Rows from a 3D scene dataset
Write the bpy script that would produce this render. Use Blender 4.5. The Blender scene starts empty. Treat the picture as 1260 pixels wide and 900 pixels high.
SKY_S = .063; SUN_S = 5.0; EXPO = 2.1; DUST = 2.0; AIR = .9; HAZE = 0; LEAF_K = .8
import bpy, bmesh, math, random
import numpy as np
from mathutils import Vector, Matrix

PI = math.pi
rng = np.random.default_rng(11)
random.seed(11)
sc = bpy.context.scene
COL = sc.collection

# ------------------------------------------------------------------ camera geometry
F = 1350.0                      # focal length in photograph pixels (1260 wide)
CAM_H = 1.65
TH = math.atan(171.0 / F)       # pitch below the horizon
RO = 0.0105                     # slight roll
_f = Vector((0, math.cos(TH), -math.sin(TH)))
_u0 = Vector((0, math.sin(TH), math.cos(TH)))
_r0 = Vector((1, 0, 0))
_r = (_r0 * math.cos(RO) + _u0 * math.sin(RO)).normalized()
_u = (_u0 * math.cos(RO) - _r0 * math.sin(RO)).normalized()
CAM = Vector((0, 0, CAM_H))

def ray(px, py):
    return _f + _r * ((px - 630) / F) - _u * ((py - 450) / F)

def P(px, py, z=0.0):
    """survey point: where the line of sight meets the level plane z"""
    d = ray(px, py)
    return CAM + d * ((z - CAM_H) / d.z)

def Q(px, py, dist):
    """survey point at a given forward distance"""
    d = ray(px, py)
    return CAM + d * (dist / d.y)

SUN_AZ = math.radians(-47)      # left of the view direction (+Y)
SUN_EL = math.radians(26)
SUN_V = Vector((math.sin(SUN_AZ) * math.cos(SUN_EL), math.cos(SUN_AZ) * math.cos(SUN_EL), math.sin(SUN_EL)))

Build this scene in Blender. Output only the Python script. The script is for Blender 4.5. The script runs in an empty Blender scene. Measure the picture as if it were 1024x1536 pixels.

## Given request
Print every record exactly as it was given.

## Written solution
Write the bpy script that would produce this render. Use Blender 4.5. The Blender scene starts empty. Treat the picture as 1260 pixels wide and 900 pixels high.
SKY_S = .063; SUN_S = 5.0; EXPO = 2.1; DUST = 2.0; AIR = .9; HAZE = 0; LEAF_K = .8
import bpy, bmesh, math, random
import numpy as np
from mathutils import Vector, Matrix

PI = math.pi
rng = np.random.default_rng(11)
random.seed(11)
sc = bpy.context.scene
COL = sc.collection

# ------------------------------------------------------------------ camera geometry
F = 1350.0                      # focal length in photograph pixels (1260 wide)
CAM_H = 1.65
TH = math.atan(171.0 / F)       # pitch below the horizon
RO = 0.0105                     # slight roll
_f = Vector((0, math.cos(TH), -math.sin(TH)))
_u0 = Vector((0, math.sin(TH), math.cos(TH)))
_r0 = Vector((1, 0, 0))
_r = (_r0 * math.cos(RO) + _u0 * math.sin(RO)).normalized()
_u = (_u0 * math.cos(RO) - _r0 * math.sin(RO)).normalized()
CAM = Vector((0, 0, CAM_H))

def ray(px, py):
    return _f + _r * ((px - 630) / F) - _u * ((py - 450) / F)

def P(px, py, z=0.0):
    """survey point: where the line of sight meets the level plane z"""
    d = ray(px, py)
    return CAM + d * ((z - CAM_H) / d.z)

def Q(px, py, dist):
    """survey point at a given forward distance"""
    d = ray(px, py)
    return CAM + d * (dist / d.y)

SUN_AZ = math.radians(-47)      # left of the view direction (+Y)
SUN_EL = math.radians(26)
SUN_V = Vector((math.sin(SUN_AZ) * math.cos(SUN_EL), math.cos(SUN_AZ) * math.cos(SUN_EL), math.sin(SUN_EL)))

Build this scene in Blender. Output only the Python script. The script is for Blender 4.5. The script runs in an empty Blender scene. Measure the picture as if it were 1024x1536 pixels.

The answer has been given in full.